WHAT IS NEEDED »
Restate each of the lines below word for word and drop every picture.

* START RAW DATA *

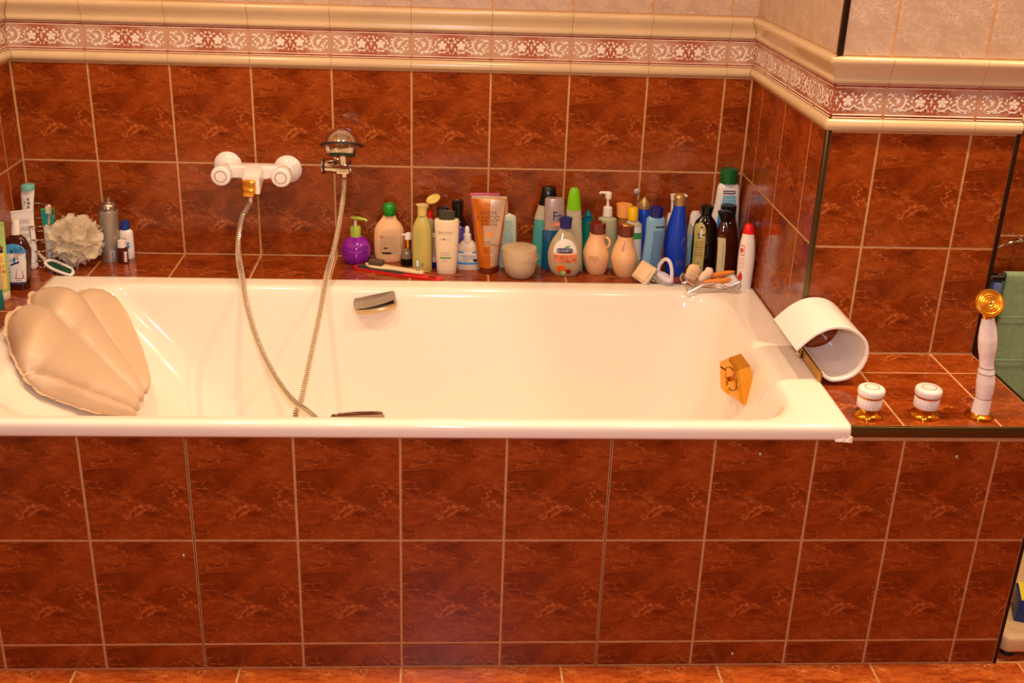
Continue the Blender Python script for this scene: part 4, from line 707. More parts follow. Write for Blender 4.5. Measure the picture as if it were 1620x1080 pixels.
t,p=bottle('blue_bottle','shower_gel_bottle','deep blue gel bottle with large silver rectangular cap',group=G); S=Surf(p,'cap')
text(S,t,'ink_blue',"Fa",.034,.0065,.146,sx=.85); patch(S,t,'label_orange',.120,.130,-.005,.022,off=.0007,name='men_label',nz=2); text(S,t,'label_white',"MEN",.0085,.008,.125,off=.0014)
# clear fruit soap bottle
t,p=bottle('fruit_soap','soap_bottle','clear pear-shaped soap bottle with navy cap and fruit label',group=G); S=Surf(p,'body')
X_,Y_,Z_,pl=BT['fruit_soap_liquid']; n,m,ra,ex,prof=pl[0]; shell('liquid',m,ra,ex,[(z+.0012,r-.0012,cx) for z,r,cx in prof],t)
patch(S,t,'label_white',.066,.102,-.030,.030,name='label',shape=lambda u:max(.05,math.sqrt(max(0,1-u*u*.98))),nz=12); patch(S,t,'label_rust',.040,.066,-.030,.030,name='label',nz=4,shape=lambda u:.94+.06*u); patch(S,t,'label_peach',.061,.067,-.030,.030,off=.0005,name='label_band',nz=2)
patch(S,t,'label_navy',.066,.0785,-.022,.020,off=.0009,name='brand_panel',shape=lambda u:.72+.28*math.sqrt(max(0,1-(2*u-1)**2)),nz=6); text(S,t,'label_white',"ALOORTY",.0092,-.001,.0722,off=.0015,sx=.95)
V=[S.at(ang_of(S,x,z),z,.0014) for x,z in ((-.004,.079),(.004,.084),(.013,.086),(.011,.082),(.003,.0795))]; mesh('leaf_mark',V,[(0,1,2,3,4)],'label_green',t)
def disc(cx,cz,r,m,off,nm): 
    V=[S.at(ang_of(S,cx,cz),cz,off+.0006)]+[S.at(ang_of(S,cx+r*math.cos(q*PI/9),cz+r*math.sin(q*PI/9)),cz+r*math.sin(q*PI/9),off) for q in range(18)]; mesh(nm,V,[(0,1+k,1+(k+1)%18) for k in range(18)],m,t,True)
disc(-.011,.0235,.0125,'fruit_flesh',.0008,'orange_slice'); disc(-.011,.0235,.0105,'fruit_orange',.0014,'orange_slice'); disc(.006,.0165,.0075,'fruit_cherry',.0018,'cherry_print'); disc(-.006,.0125,.0078,'fruit_lime',.0020,'lime_slice'); disc(-.006,.0125,.0058,'fruit_limeflesh',.0026,'lime_slice')
t,p=bottle('green_cap_bottle','shampoo_bottle','tall frosted grey bottle with bright green domed cap',group=G)
t,p=bottle('teal_small','bottle','small turquoise bottle with blue pointed nozzle',group=G); S=Surf(p,'body'); lines(S,t,'teal_matte',.04,.075,-.016,.016,5,seed=4,th=.0015)
for i,(lab,sx) in enumerate((('peach amphora bottle with brown cap and small print, handle right',1),('peach amphora bottle with brown cap, handle on its left',-1))):
    t,p=bottle('amphora%d'%i,'amphora_bottle',lab,group='two amphora-shaped bottles'); S=Surf(p,'body')
    ua=math.radians(62 if sx>0 else -28); ud=Vector((math.sin(ua),-math.cos(ua),0)); loop=[]
    for z,o_ in ((.0985,-.002),(.0975,.004),(.092,.0085),(.084,.0075),(.077,.003),(.072,-.003)): loop.append(ud*(interp(S.prof,z)[0]+o_)+Vector((0,0,z)))
    loop=spline(loop,4)
    MB().tube(loop,lambda k:.0030,10).build('handle','peach_plastic',t,smooth=True)
    if i==0:
        text(S,t,'ink_brown',"BIORITME",.0050,-.010,.0520); text(S,t,'ink_brown',"SHAMPOO",.0050,-.010,.0460); text(S,t,'ink_brown',"spa",.0040,-.008,.0400)
    else:
        c=[q for q in p if q[0]=='cap'][0][4][-1]; MB().lathe([(0,0),(.0075,0),(.0075,.0012),(.005,.0018),(0,.0018)],20,(c[2]-.002,-.006,c[0])).build('cap_badge','peach_plastic',t,smooth=True)
def pump_nozzle(t,parts,dx,m='white_plastic',ln=.022):
    q=[x for x in parts if x[0]=='pump_head'][0][4]; z=(q[0][0]+q[-1][0])/2+.004; c=q[0][2]
    s=1 if dx>0 else -1
    MB().tube([(c,0,z),(c+s*ln*.6,-.004,z+.0035),(c+s*ln,-.007,z+.0045),(c+s*(ln+.003),-.008,z+.001)],lambda i:(.0055,.004,.003,.0022)[i],12).build('nozzle',m,t,smooth=True)
t,p=bottle('pump_bottle','pump_bottle','clear round pump bottle with milky green soap, white pump',group=G); pump_nozzle(t,p,-1)
t,p=bottle('orange_cap_bottle','bottle','amber bottle with wide light orange cap',group=G)
t,p=bottle('yellow_cap_bottle','bottle','clear bottle with bright yellow cap and white-green label',group=G); S=Surf(p,'body'); patch(S,t,'label_white',.03,.120,-.004,.019,name='label'); patch(S,t,'label_green',.088,.105,-.004,.0195,off=.0008,name='green_band',nz=3)
t,p=bottle('gold_cap_blue','bottle','royal blue bottle with knobbed gold cap, behind the light blue one',group=G)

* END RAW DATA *

PROBLEM SOLUTION »
Continue the Blender Python script for this scene: part 4, from line 707. More parts follow. Write for Blender 4.5. Measure the picture as if it were 1620x1080 pixels.
t,p=bottle('blue_bottle','shower_gel_bottle','deep blue gel bottle with large silver rectangular cap',group=G); S=Surf(p,'cap')
text(S,t,'ink_blue',"Fa",.034,.0065,.146,sx=.85); patch(S,t,'label_orange',.120,.130,-.005,.022,off=.0007,name='men_label',nz=2); text(S,t,'label_white',"MEN",.0085,.008,.125,off=.0014)
# clear fruit soap bottle
t,p=bottle('fruit_soap','soap_bottle','clear pear-shaped soap bottle with navy cap and fruit label',group=G); S=Surf(p,'body')
X_,Y_,Z_,pl=BT['fruit_soap_liquid']; n,m,ra,ex,prof=pl[0]; shell('liquid',m,ra,ex,[(z+.0012,r-.0012,cx) for z,r,cx in prof],t)
patch(S,t,'label_white',.066,.102,-.030,.030,name='label',shape=lambda u:max(.05,math.sqrt(max(0,1-u*u*.98))),nz=12); patch(S,t,'label_rust',.040,.066,-.030,.030,name='label',nz=4,shape=lambda u:.94+.06*u); patch(S,t,'label_peach',.061,.067,-.030,.030,off=.0005,name='label_band',nz=2)
patch(S,t,'label_navy',.066,.0785,-.022,.020,off=.0009,name='brand_panel',shape=lambda u:.72+.28*math.sqrt(max(0,1-(2*u-1)**2)),nz=6); text(S,t,'label_white',"ALOORTY",.0092,-.001,.0722,off=.0015,sx=.95)
V=[S.at(ang_of(S,x,z),z,.0014) for x,z in ((-.004,.079),(.004,.084),(.013,.086),(.011,.082),(.003,.0795))]; mesh('leaf_mark',V,[(0,1,2,3,4)],'label_green',t)
def disc(cx,cz,r,m,off,nm): 
    V=[S.at(ang_of(S,cx,cz),cz,off+.0006)]+[S.at(ang_of(S,cx+r*math.cos(q*PI/9),cz+r*math.sin(q*PI/9)),cz+r*math.sin(q*PI/9),off) for q in range(18)]; mesh(nm,V,[(0,1+k,1+(k+1)%18) for k in range(18)],m,t,True)
disc(-.011,.0235,.0125,'fruit_flesh',.0008,'orange_slice'); disc(-.011,.0235,.0105,'fruit_orange',.0014,'orange_slice'); disc(.006,.0165,.0075,'fruit_cherry',.0018,'cherry_print'); disc(-.006,.0125,.0078,'fruit_lime',.0020,'lime_slice'); disc(-.006,.0125,.0058,'fruit_limeflesh',.0026,'lime_slice')
t,p=bottle('green_cap_bottle','shampoo_bottle','tall frosted grey bottle with bright green domed cap',group=G)
t,p=bottle('teal_small','bottle','small turquoise bottle with blue pointed nozzle',group=G); S=Surf(p,'body'); lines(S,t,'teal_matte',.04,.075,-.016,.016,5,seed=4,th=.0015)
for i,(lab,sx) in enumerate((('peach amphora bottle with brown cap and small print, handle right',1),('peach amphora bottle with brown cap, handle on its left',-1))):
    t,p=bottle('amphora%d'%i,'amphora_bottle',lab,group='two amphora-shaped bottles'); S=Surf(p,'body')
    ua=math.radians(62 if sx>0 else -28); ud=Vector((math.sin(ua),-math.cos(ua),0)); loop=[]
    for z,o_ in ((.0985,-.002),(.0975,.004),(.092,.0085),(.084,.0075),(.077,.003),(.072,-.003)): loop.append(ud*(interp(S.prof,z)[0]+o_)+Vector((0,0,z)))
    loop=spline(loop,4)
    MB().tube(loop,lambda k:.0030,10).build('handle','peach_plastic',t,smooth=True)
    if i==0:
        text(S,t,'ink_brown',"BIORITME",.0050,-.010,.0520); text(S,t,'ink_brown',"SHAMPOO",.0050,-.010,.0460); text(S,t,'ink_brown',"spa",.0040,-.008,.0400)
    else:
        c=[q for q in p if q[0]=='cap'][0][4][-1]; MB().lathe([(0,0),(.0075,0),(.0075,.0012),(.005,.0018),(0,.0018)],20,(c[2]-.002,-.006,c[0])).build('cap_badge','peach_plastic',t,smooth=True)
def pump_nozzle(t,parts,dx,m='white_plastic',ln=.022):
    q=[x for x in parts if x[0]=='pump_head'][0][4]; z=(q[0][0]+q[-1][0])/2+.004; c=q[0][2]
    s=1 if dx>0 else -1
    MB().tube([(c,0,z),(c+s*ln*.6,-.004,z+.0035),(c+s*ln,-.007,z+.0045),(c+s*(ln+.003),-.008,z+.001)],lambda i:(.0055,.004,.003,.0022)[i],12).build('nozzle',m,t,smooth=True)
t,p=bottle('pump_bottle','pump_bottle','clear round pump bottle with milky green soap, white pump',group=G); pump_nozzle(t,p,-1)
t,p=bottle('orange_cap_bottle','bottle','amber bottle with wide light orange cap',group=G)
t,p=bottle('yellow_cap_bottle','bottle','clear bottle with bright yellow cap and white-green label',group=G); S=Surf(p,'body'); patch(S,t,'label_white',.03,.120,-.004,.019,name='label'); patch(S,t,'label_green',.088,.105,-.004,.0195,off=.0008,name='green_band',nz=3)
t,p=bottle('gold_cap_blue','bottle','royal blue bottle with knobbed gold cap, behind the light blue one',group=G)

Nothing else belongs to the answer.